The Jeffs, as they are called for short, acknowledge greatness in Chicago theatre and have been handed out every year since 1969. The awards were born in 1968 when Mrs. Crane teamed up with fellow actors Felix Shuman, Guy Barile and June Travis Friedlob on the original organizing committee that established the Jeff Awards, according to the Chicago Sun-Times.
The first annual Jeff Awards ceremony was held in the Guildhall of the Ambassador West Hotel on October 6, 1969.
Mrs.

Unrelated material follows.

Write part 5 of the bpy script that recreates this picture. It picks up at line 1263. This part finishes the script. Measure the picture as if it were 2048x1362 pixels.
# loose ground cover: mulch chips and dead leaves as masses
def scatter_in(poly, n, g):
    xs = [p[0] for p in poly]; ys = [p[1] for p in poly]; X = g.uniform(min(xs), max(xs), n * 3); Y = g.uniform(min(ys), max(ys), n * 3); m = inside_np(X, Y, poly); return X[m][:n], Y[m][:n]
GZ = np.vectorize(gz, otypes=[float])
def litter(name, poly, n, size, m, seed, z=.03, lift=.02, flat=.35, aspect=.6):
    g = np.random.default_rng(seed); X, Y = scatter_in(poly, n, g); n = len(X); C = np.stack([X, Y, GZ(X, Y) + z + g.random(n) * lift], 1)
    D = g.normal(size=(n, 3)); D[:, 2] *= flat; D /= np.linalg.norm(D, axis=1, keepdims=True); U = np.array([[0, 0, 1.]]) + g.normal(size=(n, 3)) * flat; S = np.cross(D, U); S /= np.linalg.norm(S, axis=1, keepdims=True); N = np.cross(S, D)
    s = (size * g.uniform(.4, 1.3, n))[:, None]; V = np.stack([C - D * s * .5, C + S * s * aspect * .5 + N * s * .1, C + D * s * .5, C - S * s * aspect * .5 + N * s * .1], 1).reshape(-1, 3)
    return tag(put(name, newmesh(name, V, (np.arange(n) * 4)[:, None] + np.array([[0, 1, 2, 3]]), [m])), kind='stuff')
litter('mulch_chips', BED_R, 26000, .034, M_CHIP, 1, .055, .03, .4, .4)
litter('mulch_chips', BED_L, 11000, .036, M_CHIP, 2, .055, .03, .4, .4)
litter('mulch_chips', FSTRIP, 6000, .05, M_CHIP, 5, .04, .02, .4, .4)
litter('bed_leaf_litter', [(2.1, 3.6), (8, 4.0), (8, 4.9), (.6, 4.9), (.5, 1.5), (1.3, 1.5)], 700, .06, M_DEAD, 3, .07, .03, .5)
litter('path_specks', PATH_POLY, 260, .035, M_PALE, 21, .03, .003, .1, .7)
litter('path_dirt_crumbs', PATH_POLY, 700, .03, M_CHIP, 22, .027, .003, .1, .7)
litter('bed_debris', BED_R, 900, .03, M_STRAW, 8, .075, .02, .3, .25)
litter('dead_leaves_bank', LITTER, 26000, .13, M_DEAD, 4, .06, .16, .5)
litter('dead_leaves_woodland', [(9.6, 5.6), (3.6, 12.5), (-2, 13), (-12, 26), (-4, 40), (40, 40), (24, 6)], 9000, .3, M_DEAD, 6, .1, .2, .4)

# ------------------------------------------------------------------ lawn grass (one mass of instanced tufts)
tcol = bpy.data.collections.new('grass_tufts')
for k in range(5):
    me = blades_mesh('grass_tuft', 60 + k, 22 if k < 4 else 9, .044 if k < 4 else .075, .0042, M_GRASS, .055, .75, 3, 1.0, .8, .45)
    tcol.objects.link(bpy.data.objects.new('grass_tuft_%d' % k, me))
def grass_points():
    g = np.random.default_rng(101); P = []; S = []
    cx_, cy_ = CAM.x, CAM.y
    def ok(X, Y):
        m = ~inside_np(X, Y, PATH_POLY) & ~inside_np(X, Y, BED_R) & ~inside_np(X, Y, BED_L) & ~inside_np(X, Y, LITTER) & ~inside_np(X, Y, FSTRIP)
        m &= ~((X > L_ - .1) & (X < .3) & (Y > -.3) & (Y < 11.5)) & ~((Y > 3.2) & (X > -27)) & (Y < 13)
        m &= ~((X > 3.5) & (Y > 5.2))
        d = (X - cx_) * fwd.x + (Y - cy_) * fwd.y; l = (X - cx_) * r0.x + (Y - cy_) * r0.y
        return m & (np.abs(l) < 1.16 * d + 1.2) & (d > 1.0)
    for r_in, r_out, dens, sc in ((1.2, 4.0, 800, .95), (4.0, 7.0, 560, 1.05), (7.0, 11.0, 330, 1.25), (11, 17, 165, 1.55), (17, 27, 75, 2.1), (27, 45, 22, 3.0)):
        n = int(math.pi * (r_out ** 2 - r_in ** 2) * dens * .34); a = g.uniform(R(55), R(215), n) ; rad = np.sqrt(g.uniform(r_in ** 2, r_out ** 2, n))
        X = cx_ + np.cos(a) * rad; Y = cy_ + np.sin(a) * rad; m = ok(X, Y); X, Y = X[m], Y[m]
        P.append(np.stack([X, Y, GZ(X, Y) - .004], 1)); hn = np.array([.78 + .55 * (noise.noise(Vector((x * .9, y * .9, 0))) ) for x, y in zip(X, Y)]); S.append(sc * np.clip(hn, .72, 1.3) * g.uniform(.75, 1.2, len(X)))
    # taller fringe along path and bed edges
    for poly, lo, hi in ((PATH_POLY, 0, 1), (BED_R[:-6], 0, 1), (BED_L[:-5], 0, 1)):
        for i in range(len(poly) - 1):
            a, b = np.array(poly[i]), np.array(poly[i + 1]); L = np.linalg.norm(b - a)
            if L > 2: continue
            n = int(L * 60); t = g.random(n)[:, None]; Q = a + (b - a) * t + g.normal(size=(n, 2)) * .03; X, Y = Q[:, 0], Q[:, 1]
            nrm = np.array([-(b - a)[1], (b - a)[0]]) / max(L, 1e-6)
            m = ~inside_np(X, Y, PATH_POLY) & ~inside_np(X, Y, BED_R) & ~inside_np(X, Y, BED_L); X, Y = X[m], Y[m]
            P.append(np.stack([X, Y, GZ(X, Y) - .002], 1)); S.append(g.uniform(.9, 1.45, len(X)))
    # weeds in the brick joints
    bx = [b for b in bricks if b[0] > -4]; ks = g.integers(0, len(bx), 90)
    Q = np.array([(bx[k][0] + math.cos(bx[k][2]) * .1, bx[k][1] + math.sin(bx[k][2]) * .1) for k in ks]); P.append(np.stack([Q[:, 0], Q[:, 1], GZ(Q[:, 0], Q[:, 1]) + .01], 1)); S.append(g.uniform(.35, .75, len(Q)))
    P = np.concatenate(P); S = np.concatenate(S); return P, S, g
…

Crane herself was nominated for a Jeff in 1970 for her performance in the Goodman Theatre production of Harold Pinter's Tea Party.
Raised July 22, 1930, to Irwin and Ruth Stein on the Near South Side of Chicago, Aviva Crane attended the Goodman School of Drama. Her career stretched from the 1960s to the end of the 1980s, and included roles in Bleacher Bums, Sheer Madness and plays by Shakespeare and Chekhov. She acted opposite such players as Jack Palance, Ray Milland and Gordon MacRae.
"My mother went through life like a hurricane," her son Jonathan Crane told the Sun-Times. "She has a working-class side but there also was the grand dame side. She loved to sweep into a room and call everyone 'darling'." Her husband of 40 years, Gerald Crane, died in 1993. In addition to her son, Mrs. Crane is survived by her father, Irwin Stein; another son, Richard; two daughters-in-law, Linda Hall and Hana Mareckova; and three grandchildren, Alexandra, Nicholas and Alyssa.